WRITTEN REQUEST
In the listing below, find every line containing "bump" and copy it out.
============================================================
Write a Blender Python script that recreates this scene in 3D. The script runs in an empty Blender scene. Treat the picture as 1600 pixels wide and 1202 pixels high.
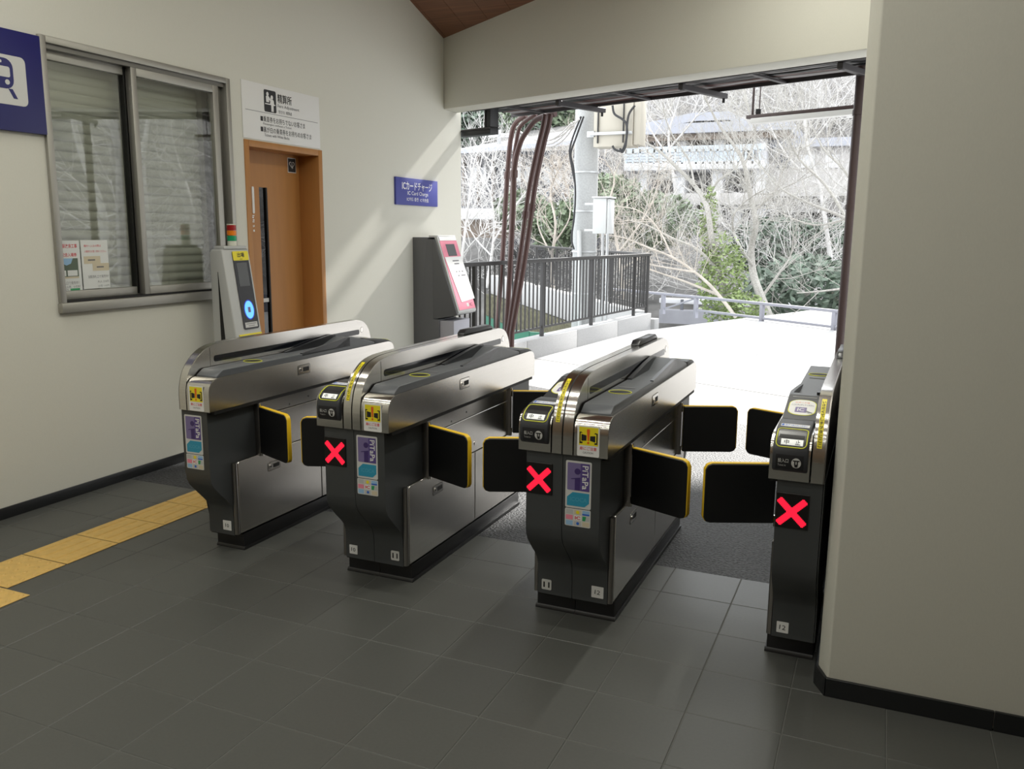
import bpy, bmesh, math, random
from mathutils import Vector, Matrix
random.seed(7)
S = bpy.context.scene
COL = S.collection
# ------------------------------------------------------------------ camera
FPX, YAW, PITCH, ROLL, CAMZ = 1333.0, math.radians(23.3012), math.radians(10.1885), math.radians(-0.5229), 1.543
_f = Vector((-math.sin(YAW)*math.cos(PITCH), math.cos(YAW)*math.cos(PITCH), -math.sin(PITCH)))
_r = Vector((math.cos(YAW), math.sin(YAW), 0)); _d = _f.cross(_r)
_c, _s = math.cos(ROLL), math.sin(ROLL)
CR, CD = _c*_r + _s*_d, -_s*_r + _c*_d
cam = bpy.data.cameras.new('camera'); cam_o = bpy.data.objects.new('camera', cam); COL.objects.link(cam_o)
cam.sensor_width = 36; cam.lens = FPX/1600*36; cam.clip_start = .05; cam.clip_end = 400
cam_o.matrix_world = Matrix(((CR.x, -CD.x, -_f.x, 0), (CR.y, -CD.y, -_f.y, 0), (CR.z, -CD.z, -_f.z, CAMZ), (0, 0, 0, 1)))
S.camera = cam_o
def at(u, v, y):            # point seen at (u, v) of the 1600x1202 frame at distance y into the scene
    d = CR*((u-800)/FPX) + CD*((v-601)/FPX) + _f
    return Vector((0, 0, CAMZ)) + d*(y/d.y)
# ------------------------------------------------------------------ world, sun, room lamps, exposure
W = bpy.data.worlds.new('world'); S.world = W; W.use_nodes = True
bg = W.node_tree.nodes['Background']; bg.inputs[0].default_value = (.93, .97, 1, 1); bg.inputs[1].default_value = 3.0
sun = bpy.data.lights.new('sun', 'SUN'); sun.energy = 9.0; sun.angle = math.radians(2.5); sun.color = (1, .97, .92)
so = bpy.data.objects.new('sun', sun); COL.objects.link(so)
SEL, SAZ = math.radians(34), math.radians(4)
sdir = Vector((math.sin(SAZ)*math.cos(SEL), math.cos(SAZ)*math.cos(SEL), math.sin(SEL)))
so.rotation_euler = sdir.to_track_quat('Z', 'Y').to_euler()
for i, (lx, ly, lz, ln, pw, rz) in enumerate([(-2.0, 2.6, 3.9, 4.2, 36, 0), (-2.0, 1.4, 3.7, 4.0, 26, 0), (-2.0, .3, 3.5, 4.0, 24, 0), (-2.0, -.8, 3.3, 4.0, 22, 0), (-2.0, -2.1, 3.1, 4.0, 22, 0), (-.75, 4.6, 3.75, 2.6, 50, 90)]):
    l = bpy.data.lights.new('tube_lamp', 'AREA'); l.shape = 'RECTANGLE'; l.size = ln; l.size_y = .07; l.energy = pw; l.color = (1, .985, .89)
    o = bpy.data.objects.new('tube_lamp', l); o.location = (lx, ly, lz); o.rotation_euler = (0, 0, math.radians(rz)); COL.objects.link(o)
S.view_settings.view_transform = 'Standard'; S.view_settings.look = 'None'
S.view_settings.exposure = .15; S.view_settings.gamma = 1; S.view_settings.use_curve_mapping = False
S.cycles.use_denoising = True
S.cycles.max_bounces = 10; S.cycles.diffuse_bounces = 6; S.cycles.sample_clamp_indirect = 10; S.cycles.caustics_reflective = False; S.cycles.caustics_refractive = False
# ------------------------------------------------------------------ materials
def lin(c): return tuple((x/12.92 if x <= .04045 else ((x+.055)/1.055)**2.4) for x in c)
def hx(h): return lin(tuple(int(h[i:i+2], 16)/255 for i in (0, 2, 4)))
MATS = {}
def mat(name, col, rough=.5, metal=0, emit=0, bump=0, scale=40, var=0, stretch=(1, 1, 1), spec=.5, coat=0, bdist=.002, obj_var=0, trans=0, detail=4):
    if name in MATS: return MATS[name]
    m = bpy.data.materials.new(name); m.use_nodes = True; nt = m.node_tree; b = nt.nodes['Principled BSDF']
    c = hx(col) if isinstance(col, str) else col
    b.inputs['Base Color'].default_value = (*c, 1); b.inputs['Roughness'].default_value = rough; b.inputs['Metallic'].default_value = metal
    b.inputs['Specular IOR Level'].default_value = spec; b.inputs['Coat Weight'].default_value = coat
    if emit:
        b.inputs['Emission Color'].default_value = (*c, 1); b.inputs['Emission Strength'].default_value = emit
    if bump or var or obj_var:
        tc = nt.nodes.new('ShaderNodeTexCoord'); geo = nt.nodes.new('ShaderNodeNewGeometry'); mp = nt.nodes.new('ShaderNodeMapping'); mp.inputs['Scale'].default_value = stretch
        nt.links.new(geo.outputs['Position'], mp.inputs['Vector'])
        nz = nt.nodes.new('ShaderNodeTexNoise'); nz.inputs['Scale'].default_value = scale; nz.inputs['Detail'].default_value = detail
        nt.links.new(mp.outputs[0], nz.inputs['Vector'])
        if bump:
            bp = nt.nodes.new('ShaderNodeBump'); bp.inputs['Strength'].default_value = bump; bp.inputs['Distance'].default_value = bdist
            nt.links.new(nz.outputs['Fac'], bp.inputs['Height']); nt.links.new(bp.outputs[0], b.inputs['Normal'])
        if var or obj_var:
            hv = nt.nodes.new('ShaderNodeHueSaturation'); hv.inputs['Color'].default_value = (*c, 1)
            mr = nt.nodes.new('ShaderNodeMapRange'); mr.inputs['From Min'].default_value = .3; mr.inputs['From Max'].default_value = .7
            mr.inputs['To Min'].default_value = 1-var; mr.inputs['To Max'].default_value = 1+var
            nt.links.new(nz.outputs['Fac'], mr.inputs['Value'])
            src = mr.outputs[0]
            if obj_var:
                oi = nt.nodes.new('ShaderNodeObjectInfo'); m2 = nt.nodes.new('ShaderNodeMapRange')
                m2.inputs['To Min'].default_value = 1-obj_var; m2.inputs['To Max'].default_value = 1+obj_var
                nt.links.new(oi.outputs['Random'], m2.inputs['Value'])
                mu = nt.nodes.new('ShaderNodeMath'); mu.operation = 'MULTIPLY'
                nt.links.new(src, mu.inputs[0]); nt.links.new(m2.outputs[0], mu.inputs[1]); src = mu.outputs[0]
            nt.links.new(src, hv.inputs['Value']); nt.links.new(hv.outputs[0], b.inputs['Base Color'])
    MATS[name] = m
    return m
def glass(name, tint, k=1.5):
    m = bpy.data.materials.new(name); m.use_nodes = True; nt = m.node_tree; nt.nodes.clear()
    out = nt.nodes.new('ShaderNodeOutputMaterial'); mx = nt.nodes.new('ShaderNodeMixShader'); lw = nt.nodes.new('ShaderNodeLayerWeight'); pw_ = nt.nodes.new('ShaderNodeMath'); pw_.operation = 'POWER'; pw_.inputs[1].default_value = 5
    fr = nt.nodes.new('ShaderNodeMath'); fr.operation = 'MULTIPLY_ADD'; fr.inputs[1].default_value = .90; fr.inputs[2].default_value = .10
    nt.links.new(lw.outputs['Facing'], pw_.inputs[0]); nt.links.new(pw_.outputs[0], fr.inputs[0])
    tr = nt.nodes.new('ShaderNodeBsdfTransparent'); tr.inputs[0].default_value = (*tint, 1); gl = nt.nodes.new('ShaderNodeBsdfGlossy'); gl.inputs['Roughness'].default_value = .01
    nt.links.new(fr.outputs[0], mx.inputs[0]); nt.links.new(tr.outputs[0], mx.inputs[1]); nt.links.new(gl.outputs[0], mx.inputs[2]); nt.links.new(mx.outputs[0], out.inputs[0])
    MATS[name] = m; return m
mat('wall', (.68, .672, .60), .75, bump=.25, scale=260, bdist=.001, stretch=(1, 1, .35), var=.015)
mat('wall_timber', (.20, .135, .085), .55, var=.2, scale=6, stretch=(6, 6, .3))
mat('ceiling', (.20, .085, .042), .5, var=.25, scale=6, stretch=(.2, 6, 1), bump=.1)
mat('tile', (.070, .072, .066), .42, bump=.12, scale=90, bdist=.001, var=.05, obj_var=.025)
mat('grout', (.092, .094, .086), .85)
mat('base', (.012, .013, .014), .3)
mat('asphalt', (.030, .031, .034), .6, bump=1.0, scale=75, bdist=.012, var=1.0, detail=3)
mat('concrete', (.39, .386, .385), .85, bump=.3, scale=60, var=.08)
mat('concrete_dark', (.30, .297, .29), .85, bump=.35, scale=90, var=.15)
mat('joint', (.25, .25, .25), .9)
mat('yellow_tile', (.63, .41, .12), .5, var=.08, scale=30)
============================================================
FULL RESPONSE
def mat(name, col, rough=.5, metal=0, emit=0, bump=0, scale=40, var=0, stretch=(1, 1, 1), spec=.5, coat=0, bdist=.002, obj_var=0, trans=0, detail=4):
    if bump or var or obj_var:
        if bump:
            bp = nt.nodes.new('ShaderNodeBump'); bp.inputs['Strength'].default_value = bump; bp.inputs['Distance'].default_value = bdist
mat('wall', (.68, .672, .60), .75, bump=.25, scale=260, bdist=.001, stretch=(1, 1, .35), var=.015)
mat('ceiling', (.20, .085, .042), .5, var=.25, scale=6, stretch=(.2, 6, 1), bump=.1)
mat('tile', (.070, .072, .066), .42, bump=.12, scale=90, bdist=.001, var=.05, obj_var=.025)
mat('asphalt', (.030, .031, .034), .6, bump=1.0, scale=75, bdist=.012, var=1.0, detail=3)
mat('concrete', (.39, .386, .385), .85, bump=.3, scale=60, var=.08)
mat('concrete_dark', (.30, .297, .29), .85, bump=.35, scale=90, var=.15)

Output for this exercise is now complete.